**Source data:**
* * *
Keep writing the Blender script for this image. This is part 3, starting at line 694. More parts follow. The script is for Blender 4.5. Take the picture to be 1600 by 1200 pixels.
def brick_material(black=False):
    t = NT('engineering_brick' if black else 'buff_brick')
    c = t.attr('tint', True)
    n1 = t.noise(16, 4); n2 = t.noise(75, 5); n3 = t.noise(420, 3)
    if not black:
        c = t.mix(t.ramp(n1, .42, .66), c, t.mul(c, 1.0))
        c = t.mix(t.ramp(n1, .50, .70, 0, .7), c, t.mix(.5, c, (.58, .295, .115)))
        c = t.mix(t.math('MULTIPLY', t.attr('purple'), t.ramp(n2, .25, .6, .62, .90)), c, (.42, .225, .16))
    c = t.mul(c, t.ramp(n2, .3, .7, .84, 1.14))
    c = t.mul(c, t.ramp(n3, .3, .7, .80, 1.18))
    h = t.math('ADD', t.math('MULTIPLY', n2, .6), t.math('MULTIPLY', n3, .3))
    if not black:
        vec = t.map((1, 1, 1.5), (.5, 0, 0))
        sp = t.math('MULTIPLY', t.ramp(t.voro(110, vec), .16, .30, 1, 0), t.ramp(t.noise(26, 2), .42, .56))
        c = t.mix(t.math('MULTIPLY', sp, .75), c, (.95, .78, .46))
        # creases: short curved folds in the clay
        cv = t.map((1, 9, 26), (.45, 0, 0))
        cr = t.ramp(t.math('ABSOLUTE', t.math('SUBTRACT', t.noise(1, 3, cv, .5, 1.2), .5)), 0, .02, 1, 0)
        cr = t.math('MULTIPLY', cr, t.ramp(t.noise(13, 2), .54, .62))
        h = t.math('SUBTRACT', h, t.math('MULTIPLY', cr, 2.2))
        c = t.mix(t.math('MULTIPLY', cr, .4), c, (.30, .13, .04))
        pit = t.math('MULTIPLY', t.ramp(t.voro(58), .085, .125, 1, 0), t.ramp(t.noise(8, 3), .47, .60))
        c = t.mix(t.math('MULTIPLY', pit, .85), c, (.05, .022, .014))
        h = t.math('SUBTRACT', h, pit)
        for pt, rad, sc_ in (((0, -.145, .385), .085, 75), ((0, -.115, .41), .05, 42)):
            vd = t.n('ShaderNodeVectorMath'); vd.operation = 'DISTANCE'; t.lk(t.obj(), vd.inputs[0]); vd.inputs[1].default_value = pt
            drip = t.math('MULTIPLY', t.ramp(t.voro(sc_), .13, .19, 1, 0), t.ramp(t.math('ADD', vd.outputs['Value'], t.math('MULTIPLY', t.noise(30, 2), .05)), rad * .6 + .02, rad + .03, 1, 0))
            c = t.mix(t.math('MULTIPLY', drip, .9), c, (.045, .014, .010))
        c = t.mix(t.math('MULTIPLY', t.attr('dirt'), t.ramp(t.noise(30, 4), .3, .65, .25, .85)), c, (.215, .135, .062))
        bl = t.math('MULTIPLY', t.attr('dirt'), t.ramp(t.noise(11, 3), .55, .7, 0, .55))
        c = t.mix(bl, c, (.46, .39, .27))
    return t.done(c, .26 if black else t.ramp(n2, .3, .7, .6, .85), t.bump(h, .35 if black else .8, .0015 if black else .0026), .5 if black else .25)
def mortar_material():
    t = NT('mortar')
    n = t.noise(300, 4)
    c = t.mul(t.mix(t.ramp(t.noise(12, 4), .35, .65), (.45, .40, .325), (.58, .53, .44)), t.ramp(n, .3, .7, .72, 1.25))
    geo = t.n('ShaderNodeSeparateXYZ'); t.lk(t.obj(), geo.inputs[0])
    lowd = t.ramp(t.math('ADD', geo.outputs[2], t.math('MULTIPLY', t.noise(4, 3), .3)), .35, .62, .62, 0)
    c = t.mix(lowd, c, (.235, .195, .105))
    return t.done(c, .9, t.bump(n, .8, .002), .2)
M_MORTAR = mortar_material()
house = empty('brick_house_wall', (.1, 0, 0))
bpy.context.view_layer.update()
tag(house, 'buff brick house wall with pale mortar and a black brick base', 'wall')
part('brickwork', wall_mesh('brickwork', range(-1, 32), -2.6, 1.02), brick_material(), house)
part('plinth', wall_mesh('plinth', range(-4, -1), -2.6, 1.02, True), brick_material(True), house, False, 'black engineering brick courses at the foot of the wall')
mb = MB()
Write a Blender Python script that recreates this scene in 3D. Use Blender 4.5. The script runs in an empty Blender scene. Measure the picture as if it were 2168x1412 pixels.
* * *
**Written request:** Extract all of the data exactly as written.

**Exercise answer:**
Keep writing the Blender script for this image. This is part 3, starting at line 694. More parts follow. The script is for Blender 4.5. Take the picture to be 1600 by 1200 pixels.
def brick_material(black=False):
    t = NT('engineering_brick' if black else 'buff_brick')
    c = t.attr('tint', True)
    n1 = t.noise(16, 4); n2 = t.noise(75, 5); n3 = t.noise(420, 3)
    if not black:
        c = t.mix(t.ramp(n1, .42, .66), c, t.mul(c, 1.0))
        c = t.mix(t.ramp(n1, .50, .70, 0, .7), c, t.mix(.5, c, (.58, .295, .115)))
        c = t.mix(t.math('MULTIPLY', t.attr('purple'), t.ramp(n2, .25, .6, .62, .90)), c, (.42, .225, .16))
    c = t.mul(c, t.ramp(n2, .3, .7, .84, 1.14))
    c = t.mul(c, t.ramp(n3, .3, .7, .80, 1.18))
    h = t.math('ADD', t.math('MULTIPLY', n2, .6), t.math('MULTIPLY', n3, .3))
    if not black:
        vec = t.map((1, 1, 1.5), (.5, 0, 0))
        sp = t.math('MULTIPLY', t.ramp(t.voro(110, vec), .16, .30, 1, 0), t.ramp(t.noise(26, 2), .42, .56))
        c = t.mix(t.math('MULTIPLY', sp, .75), c, (.95, .78, .46))
        # creases: short curved folds in the clay
        cv = t.map((1, 9, 26), (.45, 0, 0))
        cr = t.ramp(t.math('ABSOLUTE', t.math('SUBTRACT', t.noise(1, 3, cv, .5, 1.2), .5)), 0, .02, 1, 0)
        cr = t.math('MULTIPLY', cr, t.ramp(t.noise(13, 2), .54, .62))
        h = t.math('SUBTRACT', h, t.math('MULTIPLY', cr, 2.2))
        c = t.mix(t.math('MULTIPLY', cr, .4), c, (.30, .13, .04))
        pit = t.math('MULTIPLY', t.ramp(t.voro(58), .085, .125, 1, 0), t.ramp(t.noise(8, 3), .47, .60))
        c = t.mix(t.math('MULTIPLY', pit, .85), c, (.05, .022, .014))
        h = t.math('SUBTRACT', h, pit)
        for pt, rad, sc_ in (((0, -.145, .385), .085, 75), ((0, -.115, .41), .05, 42)):
            vd = t.n('ShaderNodeVectorMath'); vd.operation = 'DISTANCE'; t.lk(t.obj(), vd.inputs[0]); vd.inputs[1].default_value = pt
            drip = t.math('MULTIPLY', t.ramp(t.voro(sc_), .13, .19, 1, 0), t.ramp(t.math('ADD', vd.outputs['Value'], t.math('MULTIPLY', t.noise(30, 2), .05)), rad * .6 + .02, rad + .03, 1, 0))
            c = t.mix(t.math('MULTIPLY', drip, .9), c, (.045, .014, .010))
        c = t.mix(t.math('MULTIPLY', t.attr('dirt'), t.ramp(t.noise(30, 4), .3, .65, .25, .85)), c, (.215, .135, .062))
        bl = t.math('MULTIPLY', t.attr('dirt'), t.ramp(t.noise(11, 3), .55, .7, 0, .55))
        c = t.mix(bl, c, (.46, .39, .27))
    return t.done(c, .26 if black else t.ramp(n2, .3, .7, .6, .85), t.bump(h, .35 if black else .8, .0015 if black else .0026), .5 if black else .25)
def mortar_material():
    t = NT('mortar')
    n = t.noise(300, 4)
    c = t.mul(t.mix(t.ramp(t.noise(12, 4), .35, .65), (.45, .40, .325), (.58, .53, .44)), t.ramp(n, .3, .7, .72, 1.25))
    geo = t.n('ShaderNodeSeparateXYZ'); t.lk(t.obj(), geo.inputs[0])
    lowd = t.ramp(t.math('ADD', geo.outputs[2], t.math('MULTIPLY', t.noise(4, 3), .3)), .35, .62, .62, 0)
    c = t.mix(lowd, c, (.235, .195, .105))
    return t.done(c, .9, t.bump(n, .8, .002), .2)
M_MORTAR = mortar_material()
house = empty('brick_house_wall', (.1, 0, 0))
bpy.context.view_layer.update()
tag(house, 'buff brick house wall with pale mortar and a black brick base', 'wall')
part('brickwork', wall_mesh('brickwork', range(-1, 32), -2.6, 1.02), brick_material(), house)
part('plinth', wall_mesh('plinth', range(-4, -1), -2.6, 1.02, True), brick_material(True), house, False, 'black engineering brick courses at the foot of the wall')
mb = MB()
Write a Blender Python script that recreates this scene in 3D. Use Blender 4.5. The script runs in an empty Blender scene. Measure the picture as if it were 2168x1412 pixels.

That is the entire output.